With these results before me, as soon as I heard of Colportage my heart beat with joy at the thought that the poor would soon have the gospel preached to them, and that thousands of children, untaught at home, would be reached by soul-saving truth adapted to their opening minds.

But the question came into my mind at once, "Who will go into these ignorant communities, and deny themselves the comforts of home, to do this work?" little thinking that God, by fifteen years training, had selected me for that very work in the Alleghanies.

On the morning of October 20, 1844, I rose in peace, with my happy little family around me; but a holy Providence ordered that in twelve hours my dear wife was to be in the cold embrace of death, and that her death was to be the first of a chain of providences to lead me "out into the highways and hedges."

I left home for the field of labor assigned me on the first day of November, 1844.

On my way on horseback I came alongside of a young gentleman of very fine appearance. We immediately entered into conversation about the beautiful farms and fine improvements we passed.

The evasive reply of the elegant young man led me to suppose he was a gay, thoughtless young lawyer or physician, as I had discovered that he was an educated man.

I then observed to him that as we were providentially thrown together, and I had made a promise not to travel a mile or spend an hour with any one without speaking on the subject of religion, I hoped he had no objections to such conversation.

He said, "It is no doubt an important subject," but said it in such a way that I still thought he was an irreligious man.

I then observed that I felt a deep interest in young men, especially as the destinies of the church and nation would soon be in their hands. That the only safeguard of either was real piety. I then repeated the text, "Except a man be born again he cannot see the kingdom of God." And after preaching him a sermon from it near a mile long, he observed,

"Well, sir, that is very good theology."

The manner in which it was said led me to reply, "Perhaps I have run against a preacher."

"Yes, sir," said he, "I am a new beginner at it, and you have given me one of the best lessons that I have ever learned. I thank you for it; it needs no apology, and I hope God will give me grace always to do likewise."

Our journey as we continued it to Pittsburg was pleasant and profitable.

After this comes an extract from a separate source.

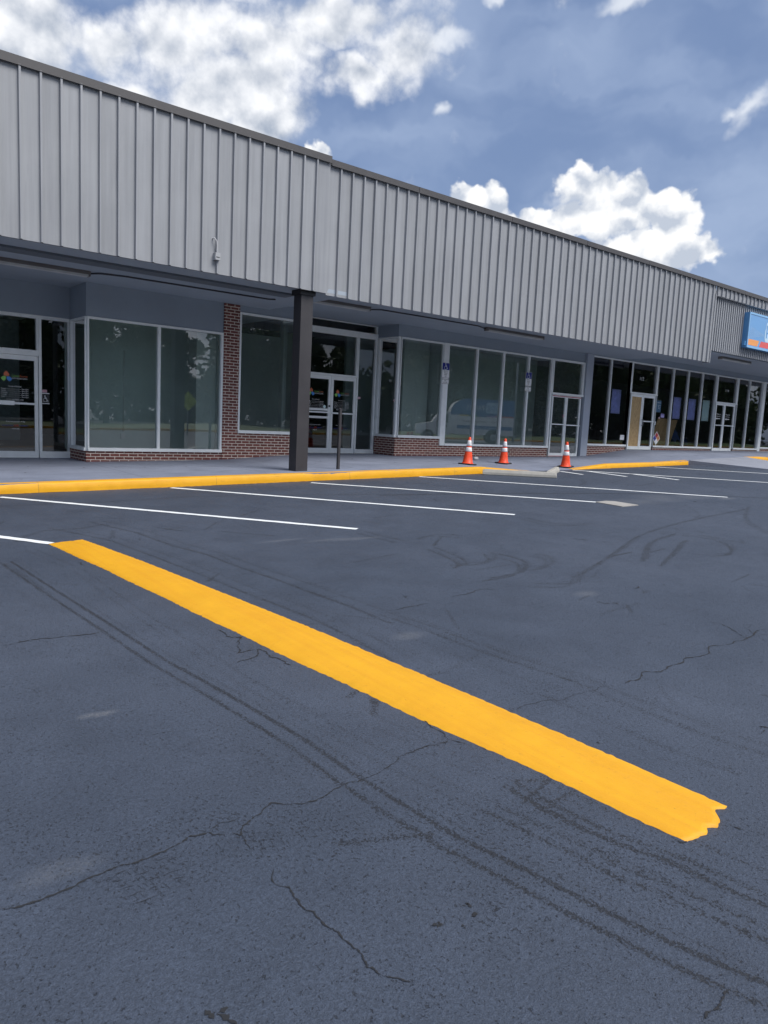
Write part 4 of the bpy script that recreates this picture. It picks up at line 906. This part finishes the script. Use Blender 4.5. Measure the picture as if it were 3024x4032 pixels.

But this delay was the most important part of my training. Those were days of most earnest searchings of heart, while such passages of Scripture as, "He that is ashamed of me and my words, of him will I be ashamed before my Father and his holy angels," were constantly ringing in my ears.

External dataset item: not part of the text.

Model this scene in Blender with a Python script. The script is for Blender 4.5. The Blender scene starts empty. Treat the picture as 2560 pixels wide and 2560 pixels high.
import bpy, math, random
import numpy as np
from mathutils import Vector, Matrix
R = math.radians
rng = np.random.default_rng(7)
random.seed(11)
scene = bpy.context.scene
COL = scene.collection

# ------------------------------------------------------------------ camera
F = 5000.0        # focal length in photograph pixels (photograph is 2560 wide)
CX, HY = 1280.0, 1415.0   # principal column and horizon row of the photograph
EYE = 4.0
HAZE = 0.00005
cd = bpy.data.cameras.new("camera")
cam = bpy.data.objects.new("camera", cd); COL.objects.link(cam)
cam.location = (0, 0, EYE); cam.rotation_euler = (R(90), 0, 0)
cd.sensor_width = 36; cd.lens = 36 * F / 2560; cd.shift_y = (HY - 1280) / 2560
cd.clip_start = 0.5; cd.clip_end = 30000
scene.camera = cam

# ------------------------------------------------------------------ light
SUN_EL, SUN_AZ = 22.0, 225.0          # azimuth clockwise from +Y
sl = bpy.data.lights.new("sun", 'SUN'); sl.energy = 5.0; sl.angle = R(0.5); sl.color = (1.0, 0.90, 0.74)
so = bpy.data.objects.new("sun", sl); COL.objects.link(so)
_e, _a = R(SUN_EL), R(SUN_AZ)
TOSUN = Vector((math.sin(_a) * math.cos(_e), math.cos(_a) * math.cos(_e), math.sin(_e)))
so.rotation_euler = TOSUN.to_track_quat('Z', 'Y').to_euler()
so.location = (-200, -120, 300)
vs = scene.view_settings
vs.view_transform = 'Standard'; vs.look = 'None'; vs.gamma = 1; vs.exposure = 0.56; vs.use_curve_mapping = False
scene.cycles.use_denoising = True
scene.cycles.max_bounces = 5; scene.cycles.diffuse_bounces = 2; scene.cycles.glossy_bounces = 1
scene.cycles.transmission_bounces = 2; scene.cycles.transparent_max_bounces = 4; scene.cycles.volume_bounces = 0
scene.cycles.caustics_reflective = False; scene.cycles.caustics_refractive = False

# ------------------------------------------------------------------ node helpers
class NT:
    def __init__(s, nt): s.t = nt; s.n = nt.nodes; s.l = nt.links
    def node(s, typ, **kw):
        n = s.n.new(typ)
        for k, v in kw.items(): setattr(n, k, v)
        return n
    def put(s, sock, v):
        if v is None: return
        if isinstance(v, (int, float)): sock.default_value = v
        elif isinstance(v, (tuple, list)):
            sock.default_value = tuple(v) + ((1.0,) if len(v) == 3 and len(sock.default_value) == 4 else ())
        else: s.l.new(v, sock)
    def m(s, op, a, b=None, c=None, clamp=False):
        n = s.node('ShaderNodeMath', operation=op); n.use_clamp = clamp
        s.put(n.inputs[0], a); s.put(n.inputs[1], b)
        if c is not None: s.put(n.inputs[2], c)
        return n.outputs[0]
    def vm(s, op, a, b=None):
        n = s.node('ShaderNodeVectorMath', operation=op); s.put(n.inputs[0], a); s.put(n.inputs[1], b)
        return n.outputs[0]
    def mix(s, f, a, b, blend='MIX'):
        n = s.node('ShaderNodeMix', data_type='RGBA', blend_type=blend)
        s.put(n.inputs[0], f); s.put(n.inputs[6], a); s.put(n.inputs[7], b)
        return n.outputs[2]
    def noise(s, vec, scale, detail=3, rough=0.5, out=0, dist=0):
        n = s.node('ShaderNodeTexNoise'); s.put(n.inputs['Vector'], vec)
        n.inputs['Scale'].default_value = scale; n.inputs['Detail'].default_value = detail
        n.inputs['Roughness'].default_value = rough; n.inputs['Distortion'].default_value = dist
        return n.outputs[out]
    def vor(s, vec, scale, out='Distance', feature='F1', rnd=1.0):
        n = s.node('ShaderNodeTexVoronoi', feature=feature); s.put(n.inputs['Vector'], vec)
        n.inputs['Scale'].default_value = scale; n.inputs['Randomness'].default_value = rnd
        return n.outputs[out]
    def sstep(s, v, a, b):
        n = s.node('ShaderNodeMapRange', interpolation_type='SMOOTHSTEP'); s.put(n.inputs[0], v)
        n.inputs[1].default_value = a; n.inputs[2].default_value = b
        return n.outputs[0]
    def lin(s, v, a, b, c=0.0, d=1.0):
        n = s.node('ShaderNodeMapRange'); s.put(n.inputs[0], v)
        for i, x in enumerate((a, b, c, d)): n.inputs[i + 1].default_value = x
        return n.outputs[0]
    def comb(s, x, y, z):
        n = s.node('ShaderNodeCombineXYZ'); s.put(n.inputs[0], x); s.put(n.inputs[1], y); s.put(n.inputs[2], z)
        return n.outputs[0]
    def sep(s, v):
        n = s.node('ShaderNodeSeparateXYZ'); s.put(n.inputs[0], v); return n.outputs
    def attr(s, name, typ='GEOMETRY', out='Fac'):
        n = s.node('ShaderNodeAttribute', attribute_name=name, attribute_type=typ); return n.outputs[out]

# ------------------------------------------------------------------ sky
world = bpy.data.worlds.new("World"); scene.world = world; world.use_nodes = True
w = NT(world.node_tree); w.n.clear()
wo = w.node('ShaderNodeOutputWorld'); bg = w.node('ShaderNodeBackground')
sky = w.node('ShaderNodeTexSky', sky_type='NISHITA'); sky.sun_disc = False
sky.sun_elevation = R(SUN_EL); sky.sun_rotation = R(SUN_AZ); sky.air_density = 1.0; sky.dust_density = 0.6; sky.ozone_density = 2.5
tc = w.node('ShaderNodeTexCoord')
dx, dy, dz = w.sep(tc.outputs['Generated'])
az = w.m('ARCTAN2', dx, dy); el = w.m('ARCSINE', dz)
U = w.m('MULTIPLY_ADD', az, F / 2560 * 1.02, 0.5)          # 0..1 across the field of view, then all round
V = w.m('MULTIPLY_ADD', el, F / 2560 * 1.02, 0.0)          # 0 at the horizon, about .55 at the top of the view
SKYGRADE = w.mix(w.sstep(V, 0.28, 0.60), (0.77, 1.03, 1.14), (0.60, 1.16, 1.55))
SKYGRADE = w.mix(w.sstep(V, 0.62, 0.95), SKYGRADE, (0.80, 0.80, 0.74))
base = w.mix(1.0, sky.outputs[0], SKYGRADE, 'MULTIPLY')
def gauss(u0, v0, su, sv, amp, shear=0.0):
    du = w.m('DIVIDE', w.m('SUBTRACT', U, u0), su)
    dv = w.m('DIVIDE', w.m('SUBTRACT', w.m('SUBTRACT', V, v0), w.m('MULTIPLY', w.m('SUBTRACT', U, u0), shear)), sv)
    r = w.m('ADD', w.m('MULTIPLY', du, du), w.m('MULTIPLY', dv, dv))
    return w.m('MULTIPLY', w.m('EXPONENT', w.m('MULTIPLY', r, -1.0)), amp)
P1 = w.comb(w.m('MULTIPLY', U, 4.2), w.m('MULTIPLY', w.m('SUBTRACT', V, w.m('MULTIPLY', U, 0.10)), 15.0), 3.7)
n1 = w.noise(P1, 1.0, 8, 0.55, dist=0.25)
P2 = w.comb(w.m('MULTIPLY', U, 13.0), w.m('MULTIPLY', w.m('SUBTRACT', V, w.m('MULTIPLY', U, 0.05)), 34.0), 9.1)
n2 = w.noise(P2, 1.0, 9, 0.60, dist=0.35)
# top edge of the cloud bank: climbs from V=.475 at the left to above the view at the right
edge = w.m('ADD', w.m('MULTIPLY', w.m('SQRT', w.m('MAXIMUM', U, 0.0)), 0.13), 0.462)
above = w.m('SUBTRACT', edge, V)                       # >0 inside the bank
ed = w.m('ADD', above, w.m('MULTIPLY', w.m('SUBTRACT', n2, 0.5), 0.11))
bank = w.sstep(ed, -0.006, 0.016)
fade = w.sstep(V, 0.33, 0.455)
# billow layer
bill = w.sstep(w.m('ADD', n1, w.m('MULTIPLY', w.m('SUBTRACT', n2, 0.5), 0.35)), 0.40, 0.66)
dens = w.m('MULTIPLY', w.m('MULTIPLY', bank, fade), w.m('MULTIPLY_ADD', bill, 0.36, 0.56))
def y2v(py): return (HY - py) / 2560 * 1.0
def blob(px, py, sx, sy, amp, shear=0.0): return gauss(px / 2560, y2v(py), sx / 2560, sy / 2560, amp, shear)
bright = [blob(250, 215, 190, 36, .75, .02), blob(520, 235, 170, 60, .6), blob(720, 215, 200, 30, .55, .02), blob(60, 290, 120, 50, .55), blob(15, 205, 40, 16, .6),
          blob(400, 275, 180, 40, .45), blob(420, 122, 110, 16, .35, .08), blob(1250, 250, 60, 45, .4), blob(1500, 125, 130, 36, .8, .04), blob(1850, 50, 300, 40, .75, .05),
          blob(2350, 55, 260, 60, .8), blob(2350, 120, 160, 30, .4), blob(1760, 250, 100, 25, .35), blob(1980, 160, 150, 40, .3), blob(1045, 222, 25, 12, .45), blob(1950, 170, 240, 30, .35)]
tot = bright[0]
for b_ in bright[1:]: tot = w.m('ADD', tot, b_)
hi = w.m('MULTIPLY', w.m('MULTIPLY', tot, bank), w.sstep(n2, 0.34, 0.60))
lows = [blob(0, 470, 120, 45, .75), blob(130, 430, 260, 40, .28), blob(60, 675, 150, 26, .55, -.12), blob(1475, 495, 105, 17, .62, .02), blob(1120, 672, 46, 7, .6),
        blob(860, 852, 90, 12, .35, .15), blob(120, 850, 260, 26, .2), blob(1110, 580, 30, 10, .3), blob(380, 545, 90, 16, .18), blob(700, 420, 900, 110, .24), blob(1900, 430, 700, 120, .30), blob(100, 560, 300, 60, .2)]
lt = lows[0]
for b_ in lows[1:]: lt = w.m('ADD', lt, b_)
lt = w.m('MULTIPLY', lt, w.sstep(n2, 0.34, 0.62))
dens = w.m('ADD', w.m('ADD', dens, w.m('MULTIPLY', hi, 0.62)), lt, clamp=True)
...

On the evening of the third day the box of books came. I had engaged a class-leader in the Methodist church to go with me the first day; but the sight of the box made me tremble, and so great was the dread of beginning the work that evening, that I resolved that if God did not give me strength by the next morning, I would start home and give it up. The night was spent without sleep. I can truly say I was in an agony till four o'clock in the morning. Then in a moment of time all my fears were gone, and I longed for the morning to come that I might begin my work.

In a few minutes we entered the first house. They were Germans; very irreligious. We talked and prayed with them, and sold some books. They seemed pleased with the visit, and thanked us for it.

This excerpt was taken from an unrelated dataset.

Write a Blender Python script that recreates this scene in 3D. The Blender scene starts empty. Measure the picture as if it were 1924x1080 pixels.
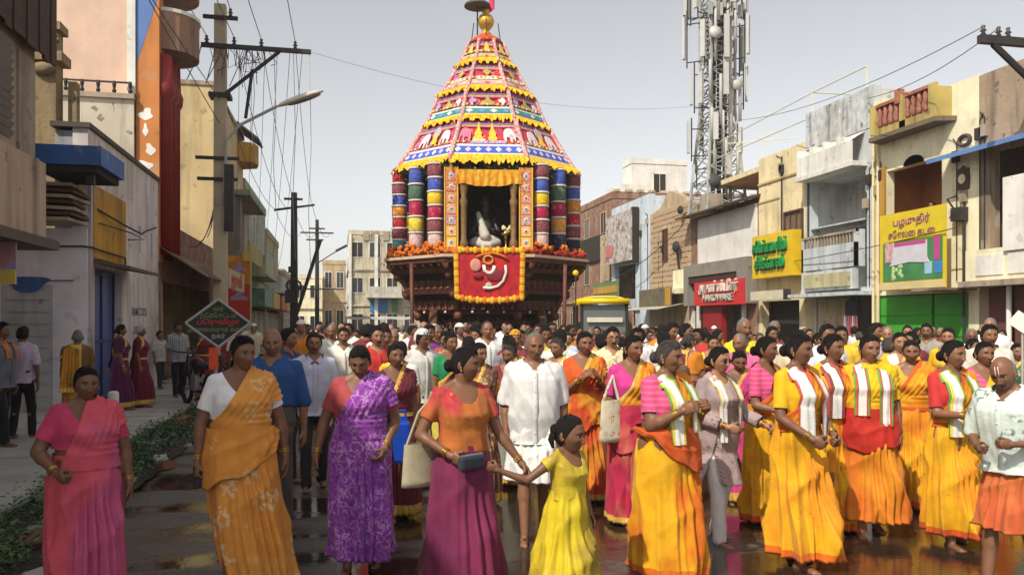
import bpy, bmesh, math, random
import numpy as np
from mathutils import Vector, Matrix, noise
R = math.radians
SC = bpy.context.scene
COL = SC.collection
# ------------------------------------------------------------------ camera
TH = R(12.03); CT, ST = math.cos(TH), math.sin(TH)
FPX = 1510.0; HZ = 605.0; CAMZ = 1.7
cd = bpy.data.cameras.new('camera'); cam = bpy.data.objects.new('camera', cd); COL.objects.link(cam)
cam.location = (0, 0, CAMZ); cam.rotation_euler = (R(90), 0, -TH)
cd.sensor_width = 36; cd.lens = 36 * FPX / 1924; cd.shift_y = (HZ - 540) / 1924
cd.clip_end = 2000; cd.clip_start = .05
SC.camera = cam
# ------------------------------------------------------------------ light
SUN_AZ, SUN_EL = (-.745, -.667), R(47)
w = bpy.data.worlds.new('World'); SC.world = w; w.use_nodes = True
nt = w.node_tree; nt.nodes.clear()
sky = nt.nodes.new('ShaderNodeTexSky'); sky.sky_type = 'NISHITA'; sky.sun_disc = False
sky.sun_elevation = SUN_EL; sky.sun_rotation = R(90) - math.atan2(SUN_AZ[1], SUN_AZ[0])
sky.air_density = 1.0; sky.dust_density = 1.4; sky.ozone_density = .6; sky.altitude = 100
hs = nt.nodes.new('ShaderNodeHueSaturation'); hs.inputs['Saturation'].default_value = .24
bg = nt.nodes.new('ShaderNodeBackground'); bg.inputs[1].default_value = .108
wo = nt.nodes.new('ShaderNodeOutputWorld')
nt.links.new(sky.outputs[0], hs.inputs['Color']); hz_ = nt.nodes.new('ShaderNodeMix'); hz_.data_type = 'RGBA'; hz_.blend_type = 'MULTIPLY'; hz_.inputs[0].default_value = 1; hz_.inputs[7].default_value = (1, .975, .94, 1); nt.links.new(hs.outputs[0], hz_.inputs[6]); nt.links.new(hz_.outputs[2], bg.inputs[0]); nt.links.new(bg.outputs[0], wo.inputs[0])
sl = bpy.data.lights.new('sun', 'SUN'); so = bpy.data.objects.new('sun', sl); COL.objects.link(so)
sl.energy = 2.95; sl.angle = R(.6); sl.color = (1, .93, .80)
so.rotation_euler = Vector((-SUN_AZ[0] * math.cos(SUN_EL), -SUN_AZ[1] * math.cos(SUN_EL), -math.sin(SUN_EL))).to_track_quat('-Z', 'Y').to_euler()
so.location = (-20, -20, 30)
SC.view_settings.view_transform = 'Standard'; SC.view_settings.look = 'None'
SC.view_settings.exposure = .66; SC.view_settings.gamma = 1; SC.view_settings.use_curve_mapping = False
SC.cycles.max_bounces = 6; SC.cycles.diffuse_bounces = 5; SC.cycles.glossy_bounces = 3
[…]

The next house we entered bore the brand of intemperance. The husband was sitting by the fire with a sore hand and red eyes. We preached to him "righteousness, temperance, and a judgment to come," till he trembled and wept like a child. He promised to drink no more, joined a temperance society that night, became a church-going man, provided for his family, and as far as I know has turned out well.

During that day we visited twenty-seven families, talked and prayed with all of them, and distributed near twenty dollars' worth of books. Many shed tears while we talked with them of Christ and salvation, and promised to attend to the "one thing needful."

The next morning we started, full of zeal and hope. We met with many of the most wicked and degraded people that I had ever seen. Some listened to us with attention, while others treated us with contempt. Late in the evening, while we were visiting a row of board shanties, occupied by coal diggers, I was told not to venture into one of the shanties; that the man was almost a giant in size and strength, and a very dangerous man; that he was a terror to the neighborhood, and had beaten his wife very badly the day before. I replied there was the more need to see him, and I would go in. My friend would not even come to the door of the shanty, for fear of him.

The shanty was sixteen feet square, no floor but the earth; neither chair, table, nor bed except a bundle of straw in one corner. He was seated on a large block of coal at one side of the fire, and his wife on another block at the other side, while the children were lying on the ground playing between them. The woman's face bore testimony of the beating she had gotten the day before.

He was one of the most fiendish-looking men I ever saw. He was of enormous size, was clothed with rags, and did not appear as if he had been washed for months. He was as black as coal-dust could make him. I must confess it required all the courage I could summon to speak to him.

I approached him, and extended my hand, and said to him, "I have come to supply you with some good books to comfort you and point you to heaven. Have you a Bible?" "No," said he. "Can you read?" "Yes, a little." "Do you love Jesus Christ?" "I fear not, sir." I then urged him by every thing sacred to attend to his soul's salvation without delay; that death, judgment, and eternity were hastening on, and pictured to him as well as I could the awful consequences of dying in his sins. The tears ran down his blackened cheeks till the coal-dust was washed away below his eyes. I gave him a book, and prayed with him. He begged me to call again, and said, "You are the first man that ever spoke to me about my soul."

The next day we concluded to visit a coal digger's boarding-house, said to be the wickedest den that was to be found in the whole district. I will not attempt to describe its character. We entered late in the evening, as this was the only time we could find the men in. The house was kept by an old woman and her sons, who worked in the mines and were notorious for their daring profanity.

When we entered the house several men were playing cards, others were lying on benches about the room in various stages of intoxication. My colaborer was a small, timid man, and seemed somewhat alarmed.

I introduced our errand by proposing to sell them some good books, which they declined even to look at. I then commenced a general exhortation, which had no effect more than pouring water on a rock. I then called on my friend to pray, as it was his turn, and we had agreed to lead in turns. This he did with great fervor, and was responded to by the men with vulgar songs, and such other behavior as I have never seen before or since.